People are less willing to accept new ideas in education if they make teachers in classrooms behave differently. In the age of endless test scores and dull as dust e-learning courses, the e-learning community needs to learn to fight back. It can fight back by building stuff that helps people learn how to do things that they really want to learn how to do, and by not getting confused about what the technology really enables.

Let's think about learning more and cool technologies less.



Comments

  • Thu, 22 Jul 2010
    Post by Darla

    I have been researching various instructional technology programs and discovered that each school offers a different curriculum. Which courses are best when determining a graduate school for instructional design, educational technology, etc. I really need to know because I'm planning to start my Masters program next year and do not wish to waste my time or money pursuing a valueless degree.

    Thanks!

  • Thu, 13 May 2010
    Post by Frank Crawford

    "Let's think about learning more and cool technologies less." Could not agree more, Roger.
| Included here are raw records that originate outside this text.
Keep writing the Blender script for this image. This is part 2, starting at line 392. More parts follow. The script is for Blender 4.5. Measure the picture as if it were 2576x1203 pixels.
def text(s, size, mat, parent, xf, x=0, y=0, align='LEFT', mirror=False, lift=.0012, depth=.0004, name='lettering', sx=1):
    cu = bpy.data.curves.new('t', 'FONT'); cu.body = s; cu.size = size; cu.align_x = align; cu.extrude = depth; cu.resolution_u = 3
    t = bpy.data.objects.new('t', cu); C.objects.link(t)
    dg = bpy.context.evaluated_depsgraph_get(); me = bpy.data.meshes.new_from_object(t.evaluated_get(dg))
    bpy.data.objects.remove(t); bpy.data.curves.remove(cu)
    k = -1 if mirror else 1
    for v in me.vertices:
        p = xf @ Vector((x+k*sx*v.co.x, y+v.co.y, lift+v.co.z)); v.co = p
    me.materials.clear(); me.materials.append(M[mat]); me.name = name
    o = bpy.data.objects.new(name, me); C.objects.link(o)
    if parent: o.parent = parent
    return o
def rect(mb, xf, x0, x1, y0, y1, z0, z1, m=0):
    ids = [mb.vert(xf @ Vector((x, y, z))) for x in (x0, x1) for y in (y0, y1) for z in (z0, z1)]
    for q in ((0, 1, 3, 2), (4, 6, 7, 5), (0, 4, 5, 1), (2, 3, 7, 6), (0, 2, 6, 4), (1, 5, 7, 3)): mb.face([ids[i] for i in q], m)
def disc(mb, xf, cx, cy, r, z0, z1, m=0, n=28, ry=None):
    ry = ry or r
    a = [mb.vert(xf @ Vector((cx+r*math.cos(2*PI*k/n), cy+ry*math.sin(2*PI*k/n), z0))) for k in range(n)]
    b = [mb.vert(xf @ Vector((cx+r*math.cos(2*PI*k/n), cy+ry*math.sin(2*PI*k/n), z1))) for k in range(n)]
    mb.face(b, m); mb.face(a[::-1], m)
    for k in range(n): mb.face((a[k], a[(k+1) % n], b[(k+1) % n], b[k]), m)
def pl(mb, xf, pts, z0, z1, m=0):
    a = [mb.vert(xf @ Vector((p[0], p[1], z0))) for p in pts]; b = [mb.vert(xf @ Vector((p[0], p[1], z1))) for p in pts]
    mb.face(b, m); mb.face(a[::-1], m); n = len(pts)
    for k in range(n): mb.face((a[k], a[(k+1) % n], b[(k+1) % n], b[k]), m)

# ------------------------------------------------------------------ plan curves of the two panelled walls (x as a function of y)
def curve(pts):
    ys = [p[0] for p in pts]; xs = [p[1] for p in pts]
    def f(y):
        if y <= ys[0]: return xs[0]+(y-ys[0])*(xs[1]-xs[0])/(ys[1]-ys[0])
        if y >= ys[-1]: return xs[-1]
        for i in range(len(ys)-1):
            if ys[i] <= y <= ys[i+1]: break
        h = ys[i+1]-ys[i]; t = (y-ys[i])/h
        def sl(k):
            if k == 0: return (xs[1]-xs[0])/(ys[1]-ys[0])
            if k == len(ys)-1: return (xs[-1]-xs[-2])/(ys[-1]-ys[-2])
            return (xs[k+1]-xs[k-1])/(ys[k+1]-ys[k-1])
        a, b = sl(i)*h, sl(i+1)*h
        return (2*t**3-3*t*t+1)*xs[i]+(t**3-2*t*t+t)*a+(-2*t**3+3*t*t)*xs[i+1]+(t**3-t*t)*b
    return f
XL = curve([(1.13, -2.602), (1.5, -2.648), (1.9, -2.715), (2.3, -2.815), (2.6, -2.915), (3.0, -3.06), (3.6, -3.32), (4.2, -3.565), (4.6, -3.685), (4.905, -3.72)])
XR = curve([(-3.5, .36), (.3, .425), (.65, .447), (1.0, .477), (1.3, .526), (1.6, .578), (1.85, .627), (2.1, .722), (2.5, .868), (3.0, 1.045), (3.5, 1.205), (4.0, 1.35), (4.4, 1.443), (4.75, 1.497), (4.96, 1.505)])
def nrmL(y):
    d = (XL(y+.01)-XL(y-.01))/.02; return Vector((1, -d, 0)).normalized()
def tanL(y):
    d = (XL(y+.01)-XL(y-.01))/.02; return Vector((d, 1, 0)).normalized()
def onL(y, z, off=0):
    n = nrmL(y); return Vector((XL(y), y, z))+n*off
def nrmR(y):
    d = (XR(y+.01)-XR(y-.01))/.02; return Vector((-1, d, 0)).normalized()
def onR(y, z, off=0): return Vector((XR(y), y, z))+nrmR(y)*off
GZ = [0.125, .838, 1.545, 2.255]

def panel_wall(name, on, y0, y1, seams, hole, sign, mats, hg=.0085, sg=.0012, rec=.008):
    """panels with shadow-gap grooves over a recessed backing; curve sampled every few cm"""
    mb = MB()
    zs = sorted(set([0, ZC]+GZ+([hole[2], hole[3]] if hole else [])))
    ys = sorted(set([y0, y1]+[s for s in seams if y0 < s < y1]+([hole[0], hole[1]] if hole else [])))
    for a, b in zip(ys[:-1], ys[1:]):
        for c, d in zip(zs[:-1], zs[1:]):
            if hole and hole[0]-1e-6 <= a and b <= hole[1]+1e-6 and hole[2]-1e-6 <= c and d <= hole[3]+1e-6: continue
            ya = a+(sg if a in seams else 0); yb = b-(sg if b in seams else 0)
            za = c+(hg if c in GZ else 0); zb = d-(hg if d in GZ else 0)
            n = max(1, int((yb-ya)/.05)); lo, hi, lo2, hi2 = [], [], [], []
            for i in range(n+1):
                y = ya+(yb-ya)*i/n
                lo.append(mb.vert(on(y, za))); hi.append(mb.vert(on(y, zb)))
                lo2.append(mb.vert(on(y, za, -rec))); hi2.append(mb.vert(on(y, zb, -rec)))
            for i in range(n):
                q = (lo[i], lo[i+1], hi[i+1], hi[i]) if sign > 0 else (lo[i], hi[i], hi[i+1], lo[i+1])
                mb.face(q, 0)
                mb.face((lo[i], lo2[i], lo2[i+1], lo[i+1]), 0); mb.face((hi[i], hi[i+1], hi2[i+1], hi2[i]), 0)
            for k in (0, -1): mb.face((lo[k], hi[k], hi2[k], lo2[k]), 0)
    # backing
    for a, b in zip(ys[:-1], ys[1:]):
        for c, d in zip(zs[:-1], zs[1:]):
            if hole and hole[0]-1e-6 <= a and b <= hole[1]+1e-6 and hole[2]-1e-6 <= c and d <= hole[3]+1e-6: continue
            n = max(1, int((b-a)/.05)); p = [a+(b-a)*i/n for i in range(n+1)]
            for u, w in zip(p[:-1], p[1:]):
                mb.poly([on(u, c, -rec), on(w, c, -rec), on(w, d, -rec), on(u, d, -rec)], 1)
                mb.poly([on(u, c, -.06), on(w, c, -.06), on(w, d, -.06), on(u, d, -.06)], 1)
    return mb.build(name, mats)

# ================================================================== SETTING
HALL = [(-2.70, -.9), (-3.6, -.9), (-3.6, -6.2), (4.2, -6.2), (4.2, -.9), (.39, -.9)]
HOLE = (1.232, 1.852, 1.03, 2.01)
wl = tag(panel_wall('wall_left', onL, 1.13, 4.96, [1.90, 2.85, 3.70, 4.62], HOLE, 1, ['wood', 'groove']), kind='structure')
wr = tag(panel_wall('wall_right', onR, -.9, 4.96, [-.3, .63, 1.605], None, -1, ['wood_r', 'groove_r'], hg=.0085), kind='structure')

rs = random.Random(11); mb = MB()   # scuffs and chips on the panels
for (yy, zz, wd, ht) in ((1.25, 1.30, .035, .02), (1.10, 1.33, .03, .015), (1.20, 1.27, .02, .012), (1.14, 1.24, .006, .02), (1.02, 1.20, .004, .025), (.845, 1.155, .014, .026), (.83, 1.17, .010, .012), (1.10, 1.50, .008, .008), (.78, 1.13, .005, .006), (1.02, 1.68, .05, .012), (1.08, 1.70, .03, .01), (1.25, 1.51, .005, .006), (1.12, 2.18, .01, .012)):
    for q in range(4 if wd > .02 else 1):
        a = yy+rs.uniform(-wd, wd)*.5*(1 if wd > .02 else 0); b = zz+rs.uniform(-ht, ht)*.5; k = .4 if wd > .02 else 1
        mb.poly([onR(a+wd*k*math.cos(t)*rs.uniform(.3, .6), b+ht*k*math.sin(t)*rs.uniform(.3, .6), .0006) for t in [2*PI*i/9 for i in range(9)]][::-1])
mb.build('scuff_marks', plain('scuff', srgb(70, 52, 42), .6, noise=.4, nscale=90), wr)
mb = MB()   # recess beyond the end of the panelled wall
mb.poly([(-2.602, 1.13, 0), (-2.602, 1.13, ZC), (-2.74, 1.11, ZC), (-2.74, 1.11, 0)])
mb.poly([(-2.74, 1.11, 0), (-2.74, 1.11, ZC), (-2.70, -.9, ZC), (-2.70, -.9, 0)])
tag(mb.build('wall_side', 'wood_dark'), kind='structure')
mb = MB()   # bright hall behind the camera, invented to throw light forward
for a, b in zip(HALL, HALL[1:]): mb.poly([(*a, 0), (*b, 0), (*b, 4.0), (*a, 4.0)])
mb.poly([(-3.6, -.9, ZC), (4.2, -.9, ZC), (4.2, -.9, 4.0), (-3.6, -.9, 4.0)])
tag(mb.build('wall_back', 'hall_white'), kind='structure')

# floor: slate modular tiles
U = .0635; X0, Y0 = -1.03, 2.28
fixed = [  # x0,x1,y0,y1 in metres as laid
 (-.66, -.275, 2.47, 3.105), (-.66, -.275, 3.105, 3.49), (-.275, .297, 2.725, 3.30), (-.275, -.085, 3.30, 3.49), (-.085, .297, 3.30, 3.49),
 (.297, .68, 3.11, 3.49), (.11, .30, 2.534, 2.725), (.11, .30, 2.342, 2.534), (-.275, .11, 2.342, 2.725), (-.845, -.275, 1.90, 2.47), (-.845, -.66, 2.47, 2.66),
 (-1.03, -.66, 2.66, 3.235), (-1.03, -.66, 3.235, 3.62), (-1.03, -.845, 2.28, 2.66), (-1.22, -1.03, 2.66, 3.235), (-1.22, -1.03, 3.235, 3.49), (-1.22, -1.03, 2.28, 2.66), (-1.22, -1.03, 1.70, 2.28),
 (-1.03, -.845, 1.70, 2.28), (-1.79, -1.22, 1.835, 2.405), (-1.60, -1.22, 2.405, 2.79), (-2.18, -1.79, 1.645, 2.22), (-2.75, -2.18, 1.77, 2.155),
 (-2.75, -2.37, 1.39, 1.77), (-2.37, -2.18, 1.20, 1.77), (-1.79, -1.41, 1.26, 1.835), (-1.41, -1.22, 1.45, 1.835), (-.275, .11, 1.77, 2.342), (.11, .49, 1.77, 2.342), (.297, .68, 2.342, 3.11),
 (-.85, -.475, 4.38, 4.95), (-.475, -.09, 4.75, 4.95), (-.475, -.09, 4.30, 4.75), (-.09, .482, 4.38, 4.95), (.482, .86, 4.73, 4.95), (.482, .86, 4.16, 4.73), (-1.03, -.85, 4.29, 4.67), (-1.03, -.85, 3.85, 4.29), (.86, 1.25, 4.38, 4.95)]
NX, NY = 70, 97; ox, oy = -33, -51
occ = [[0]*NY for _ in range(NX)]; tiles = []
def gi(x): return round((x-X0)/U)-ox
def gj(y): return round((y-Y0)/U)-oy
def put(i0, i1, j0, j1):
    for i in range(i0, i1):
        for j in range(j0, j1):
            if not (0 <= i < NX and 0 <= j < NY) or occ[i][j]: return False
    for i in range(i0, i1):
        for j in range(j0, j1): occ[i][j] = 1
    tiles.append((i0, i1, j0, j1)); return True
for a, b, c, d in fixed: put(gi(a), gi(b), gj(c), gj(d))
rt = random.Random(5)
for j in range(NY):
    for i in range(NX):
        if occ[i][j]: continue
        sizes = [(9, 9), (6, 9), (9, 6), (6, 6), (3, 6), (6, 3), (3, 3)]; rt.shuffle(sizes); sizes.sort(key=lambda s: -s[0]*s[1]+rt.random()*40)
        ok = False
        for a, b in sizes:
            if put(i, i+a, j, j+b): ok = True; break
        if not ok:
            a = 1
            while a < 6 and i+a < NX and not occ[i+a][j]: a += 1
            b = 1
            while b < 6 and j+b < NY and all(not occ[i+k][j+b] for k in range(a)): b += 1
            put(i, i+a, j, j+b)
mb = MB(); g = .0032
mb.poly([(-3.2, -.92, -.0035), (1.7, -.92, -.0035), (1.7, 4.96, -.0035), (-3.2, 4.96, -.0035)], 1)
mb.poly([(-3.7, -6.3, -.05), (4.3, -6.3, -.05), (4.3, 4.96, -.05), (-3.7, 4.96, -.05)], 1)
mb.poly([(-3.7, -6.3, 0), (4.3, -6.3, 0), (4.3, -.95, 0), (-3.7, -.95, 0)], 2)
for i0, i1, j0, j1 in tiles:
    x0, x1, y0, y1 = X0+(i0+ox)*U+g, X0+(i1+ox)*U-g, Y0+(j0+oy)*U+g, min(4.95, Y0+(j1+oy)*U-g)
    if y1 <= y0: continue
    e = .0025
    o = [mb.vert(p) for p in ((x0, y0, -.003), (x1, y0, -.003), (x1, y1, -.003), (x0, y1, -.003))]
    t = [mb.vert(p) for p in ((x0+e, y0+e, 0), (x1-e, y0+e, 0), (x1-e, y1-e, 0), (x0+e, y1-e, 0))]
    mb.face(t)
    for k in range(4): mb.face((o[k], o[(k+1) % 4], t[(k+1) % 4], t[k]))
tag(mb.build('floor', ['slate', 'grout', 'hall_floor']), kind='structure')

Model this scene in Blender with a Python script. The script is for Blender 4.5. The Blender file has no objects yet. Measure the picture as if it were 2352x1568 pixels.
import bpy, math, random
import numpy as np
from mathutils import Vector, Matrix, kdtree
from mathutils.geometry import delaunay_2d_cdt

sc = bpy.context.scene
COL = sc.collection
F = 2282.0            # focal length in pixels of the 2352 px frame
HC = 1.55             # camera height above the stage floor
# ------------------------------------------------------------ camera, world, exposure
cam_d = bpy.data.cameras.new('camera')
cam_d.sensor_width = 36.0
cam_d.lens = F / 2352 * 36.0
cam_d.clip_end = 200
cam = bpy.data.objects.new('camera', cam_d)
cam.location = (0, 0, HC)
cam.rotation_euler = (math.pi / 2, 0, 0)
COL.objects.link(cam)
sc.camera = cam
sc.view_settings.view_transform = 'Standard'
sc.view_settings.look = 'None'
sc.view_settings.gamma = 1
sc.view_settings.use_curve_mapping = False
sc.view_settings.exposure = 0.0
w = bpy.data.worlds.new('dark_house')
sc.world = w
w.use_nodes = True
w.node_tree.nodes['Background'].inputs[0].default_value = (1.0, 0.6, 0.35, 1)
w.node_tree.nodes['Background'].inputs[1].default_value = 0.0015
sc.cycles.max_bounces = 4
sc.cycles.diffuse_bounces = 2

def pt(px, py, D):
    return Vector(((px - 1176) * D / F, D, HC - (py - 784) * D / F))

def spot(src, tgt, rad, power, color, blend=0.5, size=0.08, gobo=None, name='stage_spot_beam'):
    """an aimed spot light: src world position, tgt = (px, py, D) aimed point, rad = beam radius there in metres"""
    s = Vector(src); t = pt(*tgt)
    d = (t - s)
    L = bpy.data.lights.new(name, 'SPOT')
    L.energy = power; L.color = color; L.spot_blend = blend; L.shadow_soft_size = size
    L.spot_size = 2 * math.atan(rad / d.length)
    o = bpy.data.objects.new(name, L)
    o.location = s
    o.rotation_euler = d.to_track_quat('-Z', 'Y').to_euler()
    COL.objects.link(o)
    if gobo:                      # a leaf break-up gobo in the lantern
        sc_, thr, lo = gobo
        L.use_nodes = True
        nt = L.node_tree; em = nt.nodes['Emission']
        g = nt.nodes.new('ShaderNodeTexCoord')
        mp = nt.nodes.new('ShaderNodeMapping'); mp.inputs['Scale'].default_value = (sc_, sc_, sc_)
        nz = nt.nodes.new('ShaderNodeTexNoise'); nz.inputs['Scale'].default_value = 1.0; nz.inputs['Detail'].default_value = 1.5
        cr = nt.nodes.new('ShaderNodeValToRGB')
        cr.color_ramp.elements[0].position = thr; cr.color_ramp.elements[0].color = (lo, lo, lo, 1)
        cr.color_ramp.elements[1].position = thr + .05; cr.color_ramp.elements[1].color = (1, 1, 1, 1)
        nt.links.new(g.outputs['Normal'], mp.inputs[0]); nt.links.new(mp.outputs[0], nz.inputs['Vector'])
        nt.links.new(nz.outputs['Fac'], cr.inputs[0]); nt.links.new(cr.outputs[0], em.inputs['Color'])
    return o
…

When presenting I often ask audiences (principals, education administrators, teachers, ed techies ...) what their core business is. We get round to agreeing it is learning. Then ask them to tell the person next to them what learning is. The pregnant pause is deafening.

  • Tue, 02 Feb 2010
    Post by Peyton Williams

    Thank you for this insightful piece. I have spent the last ten years in the field of education: my first three years teaching history and English at a boarding school in VA and then 7 years working with public schools in NYC. I am now in my 2nd year at the Boston University School of Management and am exploring different options for using my new skill set to improve the field of education. I really enjoyed the book Disrupting Class by Clayton Christensen and am interested in exploring opportunities that combine education and technology. Your piece does a great job of framing some of the important issues.

  • Tue, 02 Feb 2010
    Post by Richard Oppenheimer

    Roger,

    Of course my Comment Title is meant to be funny, but we are clearly on the same page and have been ever since I created the first generally-available interactive course for a large computer company in the mid-1980's when their technology was invented by some very talented people. We had been using the video disc for several years to train our service techs, and it was a fine way to do that as these employees came out of the field and were clearly visual learners. The use of these discs in their lab work was invaluable as it provided them unlimited opportunities to repeat the required procedures for as long as it took them to learn the material. I had been teaching a task analysis class every week for a few years and was very tired of the expensive travel and the constant repetition, so, with some major help, we transformed the class into the first interactive course for our employees. While the technology changed very quickly, with authoring tools and LMS environments coming online almost monthly in those days, my most important lesson in this project was what you have so clearly stated in this article. As I constantly tell my various "bosses" in my work, NOTHING HAS CHANGED. Learning is learning, and the good news is that ongoing research into areas such as learning and teaching styles has offered us some new ways to approach course and curriculum design. Technology, when properly employed, does offer learners the opportunity to learn at their own pace and using their preferred methodology for a given learning event, but the basics have not changed at all. Sometimes these bosses, and even my peers, regard me as not having "caught on" to the e Learning movement. I assure them that I "caught on" in long before there was any technology available. But, after using the technology for the past 25 years or so, I haven't changed my mind at all. I hope those who read your article will not be overwhelmed by the technology, grasp the obvious, and not loose sight of the basic tenants of learning and design.

    Cheers!

    Richard

  • Tue, 02 Feb 2010
    Post by Jason Wilkes

    An excellent article. Technolgy is merely an enabler to facilitate learning and lets face it, everyone thought the Wii was the next best thing - turns out doing house cleaning uses more calories than Wii Fit!